The phrase (as) happy as Larry means extremely happy—cf. also happy as a clam and happy as a sandboy.
In my opinion, the forename Larry was simply chosen as a jocular reinforcement, a variant reduplication, of the adjective happy, the first syllable of each word containing the vowel-sound /a/, the second syllable the vowel-sound /i/.
The earliest occurrences of (as) happy as Larry that I have found are from Australian publications, but seem to indicate that the phrase may have originated in Irish-English.
The earliest instance that I have found is uttered by a fictional Irishman in The Murray Land Bill, No. 2., by a person signing themself G. U. A., published in The Illawarra Mercury (Wollongong, New South Wales) of Monday 23rd November 1857:
Mark the poor man’s progress. He reads and dreams of the bright, sunny land of Australia; of its millions of acres of waste land only wanting to be occupied, cleared, and cultivated, to make him rich and independent,— that is comparatively so; he dreams glad dreams of peace and plenty for self and family, and, despite his strong love for the land of his birth, even for his own smoke-colored mud edifice, and the pig in the parlor, he makes up his mind to “go emigratin,” and in due course finds himself on the wide waste of waters, an adventurer for the good things of Australia, where he his [sic] landed “with a light heart and thin pair of breeches,” ready and willing for anything, looking forward to the “bit o’ Iand” which is to make himself, and Judy, and the gorsoons, both boys and girls, gintlemin for life. “Begorra, Judy, asthore, we’ll be all gintlemin intirely when we get to Austhralia, so don’t be lettin on so about lavin the ould country; put down your praskeen, ma collendhas, an don’t be cryen the eyes out o’ yer head; look at little Molly there roullen about the floor, sure we’ll make a lady of her; an, with the blessing of God, we’ll send for the ould father and mother, an we’ll all live together, like Brown’s cows, and be as happy as Larry.” So argues Pat, and no doubt so argues John Bull and Sandy.

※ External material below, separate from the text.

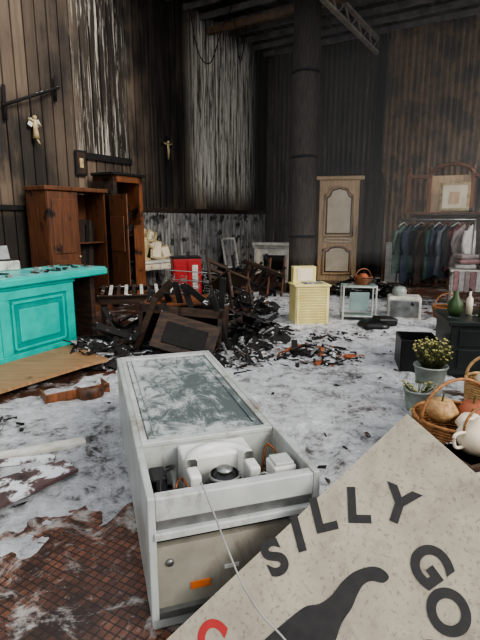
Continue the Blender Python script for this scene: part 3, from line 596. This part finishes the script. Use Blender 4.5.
def debris(name,cx,cy,rx,ry,h,n,seed,mats,sz=(.1,.55)):
    rnd=random.Random(seed); b=B(); N=32; g={}
    def hh(x,y):
        q=(x/rx)**2+(y/ry)**2
        if q>=1: return 0
        return max(0,h*(1-q)**.8*(.6+.8*noise.noise(Vector((x*3+seed,y*3,0)))+.5*noise.noise(Vector((x*11,y*11,seed)))))
    for i in range(N+1):
        for j in range(N+1):
            x=rx*(2*i/N-1); y=ry*(2*j/N-1); g[i,j]=b.bm.verts.new((x,y,max(0,hh(x,y)-.008)))
    fs=[b.bm.faces.new((g[i,j],g[i+1,j],g[i+1,j+1],g[i,j+1])) for i in range(N) for j in range(N) if ((i+.5-N/2)**2+(j+.5-N/2)**2)<(N/2-1)**2]
    b._fin(fs,m_mound,False)
    for v in [v for v in b.bm.verts if not v.link_faces]: b.bm.verts.remove(v)
    for _ in range(n):
        a=rnd.random()*6.28; q=rnd.random()**.6; x,y=rx*q*math.cos(a),ry*q*math.sin(a); z=max(0,hh(x,y))
        l=rnd.uniform(*sz)*(1.1-q*.5); w_=l*rnd.uniform(.06,.35); b.box((x,y,z+.03+.02*rnd.random()),(l,w_,rnd.uniform(.006,.025)),rnd.choice(mats),(rnd.gauss(0,.45),rnd.gauss(0,.45)*(1.2-q),rnd.random()*6.28),jit=w_*.3,rnd=rnd)
    b.done(name,(cx,cy,.005))
m_mound=M('burnt_rubble',(36,32,30),(12,11,10),12,.9,foam=.42,bump=.9,top=.03)
DM=[m_char,m_char,m_charbrown,m_mound,m_ash,m_mound]
debris('charred_debris_pile',-.75,6.9,.95,.7,.5,110,1,DM)
debris('charred_debris_pile',.0,6.3,.75,.8,.34,120,2,DM)
debris('charred_debris_pile',-.2,8.4,1.0,.7,.36,110,3,DM+[m_brown])
debris('charred_debris_pile',.15,11.3,.75,.7,.45,100,4,DM+[m_ash,m_brown])
debris('charred_debris_pile',-1.55,5.6,.5,.7,.3,80,5,DM)
debris('charred_debris_pile',.85,5.35,.6,.42,.1,110,6,DM+[m_brown,m_orange],(.04,.2))
debris('charred_debris_pile',2.85,10.6,1.0,.7,.25,80,7,DM)
debris('charred_debris_pile',-2.1,3.3,.5,.35,.06,50,9,DM,(.04,.16))
debris('charred_debris_pile',1.25,6.2,.5,.4,.06,50,10,DM,(.04,.14))
debris('charred_debris_pile',-.7,10.9,.5,.6,.45,80,11,DM+[m_ash])
debris('charred_debris_pile',-.15,5.15,.5,.45,.12,70,13,DM,(.05,.28))
b=B(); rnd=random.Random(5)
for _ in range(550):
    y=rnd.uniform(2.0,9.5); x=rnd.uniform(-.52*y-.3,.45*y)
    if -1.1<x<.5 and y<3.9: continue
    if x>1.1 and y<3.6: continue
    if x<-1.5 and y>4.5: continue
    l=rnd.uniform(.010,.06); b.box((x,y,.05),(l,l*rnd.uniform(.2,.8),l*.2),rnd.choice([m_char,m_char,m_ash,m_charbrown,m_char,m_ash]),(rnd.gauss(0,.3),rnd.gauss(0,.3),rnd.random()*6),jit=l*.25,rnd=rnd)
b.done('scattered_debris')
# foam sheet
blobs=[(.9,5.2,1.5,1.6,1),(1.2,7,1.8,1.3,1),(.75,3.9,.8,1.0,1),(-1.3,3.9,.7,.7,1),(-1.75,3.2,1.0,.8,1),(-1.3,2.75,.55,.45,.85),(2.2,8.5,1.6,1.2,.9),(.2,9.3,1.3,1.2,.7),(2.3,6.2,.9,1.0,.8),(-.3,5.0,.8,.7,.8),(.2,4.3,.6,.6,.9),(1.5,9.4,1.2,.7,.8),(.8,2.9,.35,.45,.55)]
b=B(); st=.034; nx=int(8.6/st); ny=int(9.0/st); g={}
for i in range(nx+1):
    for j in range(ny+1):
        x=-3.4+i*st; y=1.6+j*st; d=0
        for bx,by,rx,ry,w in blobs: d+=w*math.exp(-(((x-bx)/rx)**2+((y-by)/ry)**2)*1.2)
        d=min(d,1.1); h_=.85*(d-.30)+.33*noise.noise(Vector((x*1.7,y*1.7,3)))+.3*noise.noise(Vector((x*5,y*5,9)))+.2*noise.noise(Vector((x*13,y*13,1)))
        if (x-.8)*.8485-(y-15)*.529<.15: h_=-1
        g[i,j]=(x,y,h_)
vt={}
def gv(k):
    if k not in vt:
        x,y,h_=g[k]; lump=.014*noise.noise(Vector((x*9,y*9,4)))+.014*noise.noise(Vector((x*20,y*20,2)))
        vt[k]=b.bm.verts.new((x,y,max(-.02,min(h_,.7)*.085+(lump if h_>.1 else 0))))
    return vt[k]
fs=[]
for i in range(nx):
    for j in range(ny):
        ks=[(i,j),(i+1,j),(i+1,j+1),(i,j+1)]
        if max(g[k][2] for k in ks)>0: fs.append(b.bm.faces.new([gv(k) for k in ks]))
b._fin(fs,m_foam,True); b.done('extinguisher_foam')
# smoke haze drifting in the back-right corner
hm=bpy.data.materials.new('thin_smoke'); hm.use_nodes=True; ht=hm.node_tree; ht.nodes.clear()
ho=ht.nodes.new('ShaderNodeOutputMaterial'); hv=ht.nodes.new('ShaderNodeVolumeScatter'); hv.inputs['Density'].default_value=.04; hv.inputs['Color'].default_value=(.96,.94,.9,1); ht.links.new(hv.outputs[0],ho.inputs['Volume'])
b=B(); b.b2(2.2,9.3,-5.0,-.25,.8,5.6,hm); b.done('smoke_haze',(.8,15,0),AB)
# ---------------------------------------------------------------- light
w=bpy.data.worlds.new('World'); bpy.context.scene.world=w; w.use_nodes=True
bg=w.node_tree.nodes['Background']; bg.inputs[0].default_value=(.94,.96,1,1); bg.inputs[1].default_value=1.4
sun=bpy.data.lights.new('sun','SUN'); sun.energy=3.0; sun.angle=R(25); sun.color=(1,.95,.88)
so=bpy.data.objects.new('sun',sun); bpy.context.scene.collection.objects.link(so); so.rotation_euler=Vector((-.75,.62,-.6)).to_track_quat('-Z','Y').to_euler()
cam=bpy.data.cameras.new('camera'); cam.sensor_fit='VERTICAL'; cam.sensor_height=24; cam.lens=18; cam.clip_end=200
co=bpy.data.objects.new('camera',cam); bpy.context.scene.collection.objects.link(co); co.location=(0,0,1.6); co.rotation_euler=(R(90-11.8),0,0)
bpy.context.scene.camera=co
try: bpy.context.scene.view_settings.look='AgX - Medium High Contrast'
except Exception: pass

The second-earliest occurrence of happy as Larry that I have found is from Bill Smith. The lay of an engine driver, by one Nahum Dodge, published in The Irish Harp and Farmers’ Herald (Adelaide, South Australia) of Saturday 3rd February 1872:
Ole Bill Smith was the engineer
Of a boat called the Sandridge Belle—
A rale “dugout,” but a good un to go—
[…]
One New Year’s Day he was steamin’ along,
Full of passengers out for the day;
Bill was happy as Larry, a singin’ a song,
And keepin’ her full and away.
Another early instance is from Mount Bischoff Notes, by ‘Flaneur’, published in the Launceston Examiner (Launceston, Tasmania) of Monday 28th may 1883:
An old couple are as happy as Larry. They have just tied the nuptial knot. Widow Mackree is sick of stirring the fire all alone, and Barney O’C. is following suit with the rabbits and hares. Young single men, what are you frightened of when a bridegroom of 77 years and a bride of comparative age have experienced the blessings bestowed by Hymen, and would not even allow the few more years nominally allotted to them to pass away like hatters?
FOLK ETYMOLOGIES
The way so many self-styled ‘etymologists’ make up complicated stories in order to explain simple phrases is fascinating. For instance, to rain cats and dogs—a phrase simply based on a cat-and-dog fight as a metaphor for a storm or hard rain—is popularly explained as referring to the (uncorroborated) fact that heavy rain would occasionally carry along the streets dead cats and dogs! Likewise, since the 19th century, several persons have taken leave of their common sense and made up theories purporting to give rational, historical origins to the idiom to fight like Kilkenny cats—which originated in the tale of two cats fighting until only their tails remained, a tale meant to be nothing but amusing nonsense.
In the case of happy as Larry, one of the stories that have been made up, without a shred of evidence, is that the phrase originally referred to the Australian boxer Laurence ‘Larry’ Foley (1849-1917); it is interesting to remark that the earliest instance of the phrase that I have found dates from 1857, when Foley was about eight years old…
According to another of these stories, the last element of happy as Larry refers to larrikin, a noun used in Australia and New Zealand to denote a street rowdy—an equivalent of hooligan. But, if this were true, why has the intermediate form happy as a larrikin never been recorded?